**GIVEN REQUEST:**
Pictures excluded, return the lines below from the first through the line holding "return m, nt, out".
### GIVEN MATERIAL ###
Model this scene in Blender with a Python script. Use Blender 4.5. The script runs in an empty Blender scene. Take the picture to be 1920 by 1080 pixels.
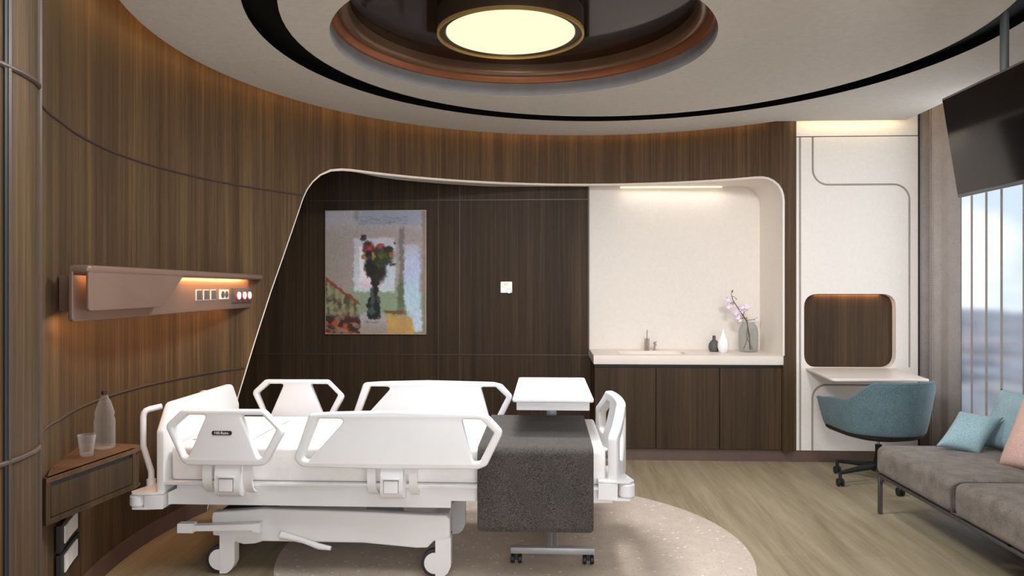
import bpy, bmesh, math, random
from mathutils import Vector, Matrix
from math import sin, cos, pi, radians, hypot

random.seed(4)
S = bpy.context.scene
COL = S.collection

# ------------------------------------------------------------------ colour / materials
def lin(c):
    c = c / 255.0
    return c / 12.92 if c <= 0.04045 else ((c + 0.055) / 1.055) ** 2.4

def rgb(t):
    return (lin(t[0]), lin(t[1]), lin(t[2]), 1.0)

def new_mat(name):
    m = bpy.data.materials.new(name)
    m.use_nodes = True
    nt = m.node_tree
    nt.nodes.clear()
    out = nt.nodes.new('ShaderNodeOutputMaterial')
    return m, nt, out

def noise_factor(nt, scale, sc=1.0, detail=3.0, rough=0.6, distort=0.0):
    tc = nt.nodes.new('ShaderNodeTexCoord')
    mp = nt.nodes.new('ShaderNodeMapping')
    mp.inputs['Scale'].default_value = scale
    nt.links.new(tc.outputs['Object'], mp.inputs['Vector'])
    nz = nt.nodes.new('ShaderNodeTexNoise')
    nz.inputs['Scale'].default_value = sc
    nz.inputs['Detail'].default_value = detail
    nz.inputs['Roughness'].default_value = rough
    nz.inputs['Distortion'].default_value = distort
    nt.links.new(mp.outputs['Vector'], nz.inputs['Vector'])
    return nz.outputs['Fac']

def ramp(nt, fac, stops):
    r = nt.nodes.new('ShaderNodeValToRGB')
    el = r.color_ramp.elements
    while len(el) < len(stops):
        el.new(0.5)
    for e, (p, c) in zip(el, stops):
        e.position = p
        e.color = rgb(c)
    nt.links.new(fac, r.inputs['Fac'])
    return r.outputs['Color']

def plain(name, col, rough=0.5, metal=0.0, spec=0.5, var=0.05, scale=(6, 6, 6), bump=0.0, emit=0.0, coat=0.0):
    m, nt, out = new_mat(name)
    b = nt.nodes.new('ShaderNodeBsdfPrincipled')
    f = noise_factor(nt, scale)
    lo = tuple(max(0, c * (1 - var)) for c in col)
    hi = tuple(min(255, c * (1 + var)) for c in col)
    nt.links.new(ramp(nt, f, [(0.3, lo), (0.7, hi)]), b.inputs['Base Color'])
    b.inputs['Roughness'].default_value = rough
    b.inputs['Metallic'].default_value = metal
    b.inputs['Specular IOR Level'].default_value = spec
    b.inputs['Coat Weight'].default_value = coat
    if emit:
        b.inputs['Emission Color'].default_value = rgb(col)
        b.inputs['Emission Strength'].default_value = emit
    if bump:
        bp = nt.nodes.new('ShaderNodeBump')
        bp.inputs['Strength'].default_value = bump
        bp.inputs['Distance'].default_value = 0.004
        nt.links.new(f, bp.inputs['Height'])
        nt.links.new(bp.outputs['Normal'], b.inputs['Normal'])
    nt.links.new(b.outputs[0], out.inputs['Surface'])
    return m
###
**ANSWER TO THIS TASK:**
Model this scene in Blender with a Python script. Use Blender 4.5. The script runs in an empty Blender scene. Take the picture to be 1920 by 1080 pixels.
import bpy, bmesh, math, random
from mathutils import Vector, Matrix
from math import sin, cos, pi, radians, hypot

random.seed(4)
S = bpy.context.scene
COL = S.collection

# ------------------------------------------------------------------ colour / materials
def lin(c):
    c = c / 255.0
    return c / 12.92 if c <= 0.04045 else ((c + 0.055) / 1.055) ** 2.4

def rgb(t):
    return (lin(t[0]), lin(t[1]), lin(t[2]), 1.0)

def new_mat(name):
    m = bpy.data.materials.new(name)
    m.use_nodes = True
    nt = m.node_tree
    nt.nodes.clear()
    out = nt.nodes.new('ShaderNodeOutputMaterial')
    return m, nt, out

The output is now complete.